An American conversion

An American tourist (well, that is what the visa was given for) was killed by indigenous people as he pointed out to them that they were living an unholy version of life. These indigenous people have shunned contact with the outer world for a very long time and intend to keep it that way. With a million versions of how to live in the land called India, they were not introduced to conversion as all versions of life was accepted around the region.

This “white man’s burden” is frankly horrendous and primitive, yet the privileged world rarely acknowledges it. Is it really that hard to understand? My mother, my motherland, my mother tongue, my religious beliefs etc. — shouldn’t they belong in my individual personal space? If I or for that matter any other person uses any form of force or enticement to ask you to give up your mother, your language, your religion, your land or anything that is yours, and adopt that of another person — don’t you see it as being wrong? Who gives the right to expect that their expectations are valid and humane? Surely, we can’t miss the fact that at the core of such an expectation — to ask one to leave one’s own, is an insult as it presumes that mine is better than yours.

For the sake of a discussion, let us assume I (and most people) genuinely believe my mother is better than yours. Would it still give me the ethical right to ask you to accept mine in place of yours? What would one say if I call out someone preventing me from asking you to discard your mother for mine as ‘intolerant’?
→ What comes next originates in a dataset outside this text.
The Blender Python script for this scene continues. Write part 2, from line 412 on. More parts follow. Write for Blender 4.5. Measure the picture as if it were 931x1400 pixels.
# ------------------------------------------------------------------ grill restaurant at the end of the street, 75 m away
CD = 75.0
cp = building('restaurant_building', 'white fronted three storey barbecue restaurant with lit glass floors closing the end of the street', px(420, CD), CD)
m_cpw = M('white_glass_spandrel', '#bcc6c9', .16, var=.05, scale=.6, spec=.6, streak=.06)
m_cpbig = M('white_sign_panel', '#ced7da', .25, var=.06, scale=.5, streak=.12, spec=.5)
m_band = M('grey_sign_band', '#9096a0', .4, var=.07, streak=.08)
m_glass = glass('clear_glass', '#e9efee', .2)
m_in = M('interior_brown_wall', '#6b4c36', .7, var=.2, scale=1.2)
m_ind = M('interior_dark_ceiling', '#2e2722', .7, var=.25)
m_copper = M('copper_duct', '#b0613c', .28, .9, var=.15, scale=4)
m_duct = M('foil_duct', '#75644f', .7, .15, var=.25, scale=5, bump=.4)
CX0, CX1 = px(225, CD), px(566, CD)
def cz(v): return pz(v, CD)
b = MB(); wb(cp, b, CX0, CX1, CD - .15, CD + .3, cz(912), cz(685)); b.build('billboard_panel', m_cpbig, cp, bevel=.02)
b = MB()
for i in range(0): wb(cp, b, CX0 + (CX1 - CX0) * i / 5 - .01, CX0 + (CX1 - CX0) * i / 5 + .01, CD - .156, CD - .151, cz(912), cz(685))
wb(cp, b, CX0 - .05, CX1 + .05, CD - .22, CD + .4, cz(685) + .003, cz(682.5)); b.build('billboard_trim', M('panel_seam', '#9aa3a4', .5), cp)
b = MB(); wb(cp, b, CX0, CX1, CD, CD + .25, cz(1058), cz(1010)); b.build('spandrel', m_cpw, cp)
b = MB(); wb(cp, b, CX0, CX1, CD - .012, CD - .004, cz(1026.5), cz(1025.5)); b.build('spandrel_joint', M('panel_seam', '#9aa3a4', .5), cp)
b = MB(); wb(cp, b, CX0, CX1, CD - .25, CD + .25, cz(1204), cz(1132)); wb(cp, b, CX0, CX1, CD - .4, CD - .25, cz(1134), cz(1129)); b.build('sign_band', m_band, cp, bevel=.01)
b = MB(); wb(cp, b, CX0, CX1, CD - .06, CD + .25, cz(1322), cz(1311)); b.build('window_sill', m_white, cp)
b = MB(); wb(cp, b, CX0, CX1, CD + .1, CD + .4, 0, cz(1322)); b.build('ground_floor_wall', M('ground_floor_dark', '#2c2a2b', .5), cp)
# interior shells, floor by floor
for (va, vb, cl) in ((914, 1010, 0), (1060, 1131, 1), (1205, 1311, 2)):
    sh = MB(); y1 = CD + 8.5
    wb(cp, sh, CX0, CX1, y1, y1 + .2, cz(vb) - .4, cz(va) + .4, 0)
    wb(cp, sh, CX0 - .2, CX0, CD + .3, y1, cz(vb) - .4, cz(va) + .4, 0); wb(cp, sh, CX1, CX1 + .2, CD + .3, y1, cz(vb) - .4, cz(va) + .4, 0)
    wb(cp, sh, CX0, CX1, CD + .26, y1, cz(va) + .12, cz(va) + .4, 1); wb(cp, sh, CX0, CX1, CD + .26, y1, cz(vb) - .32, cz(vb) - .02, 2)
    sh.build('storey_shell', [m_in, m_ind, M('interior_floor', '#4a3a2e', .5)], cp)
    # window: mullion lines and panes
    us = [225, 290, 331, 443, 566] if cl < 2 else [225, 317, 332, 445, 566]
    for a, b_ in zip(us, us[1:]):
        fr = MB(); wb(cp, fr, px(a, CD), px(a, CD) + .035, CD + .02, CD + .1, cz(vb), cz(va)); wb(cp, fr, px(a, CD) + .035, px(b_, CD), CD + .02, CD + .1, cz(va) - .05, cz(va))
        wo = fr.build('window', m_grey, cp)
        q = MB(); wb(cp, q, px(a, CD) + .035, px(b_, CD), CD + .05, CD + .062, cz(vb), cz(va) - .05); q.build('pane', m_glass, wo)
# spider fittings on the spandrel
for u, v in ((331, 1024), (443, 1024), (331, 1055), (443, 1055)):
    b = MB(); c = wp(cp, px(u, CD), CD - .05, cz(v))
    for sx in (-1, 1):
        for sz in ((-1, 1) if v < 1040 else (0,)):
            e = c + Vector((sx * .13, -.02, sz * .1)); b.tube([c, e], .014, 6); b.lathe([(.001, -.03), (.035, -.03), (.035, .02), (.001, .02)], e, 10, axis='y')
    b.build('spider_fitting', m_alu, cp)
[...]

In mathematics, science or technology one can look at new knowledge and come to an understanding by deriving or by any other form of deductible proofs, and when you arrive at a different idea from a previously held one, there is no offense involved. However, when it is a religious belief or cultural practice which is subjective, it cannot really be imposed on another person.

To be frank, even in the case of utilising a technology, it never needs to be imposed. When a lift is installed in a building that only had staircases, people may continue to use the stairs for personal reasons. The usage of the lift will not be based on an external force or enticement, rather on it’s usefulness and convenience. People would choose to use the lift. And therein lies the crux of the matter – choice. Attempting to bring a ‘better’ way of life must be presented with choice.

Soliciting support to one’s belief must be looked down upon, even if it is for money and certainly be stopped if it stems from the notion that my beliefs are better than yours. This change will allow respect for the differences that each has from the other.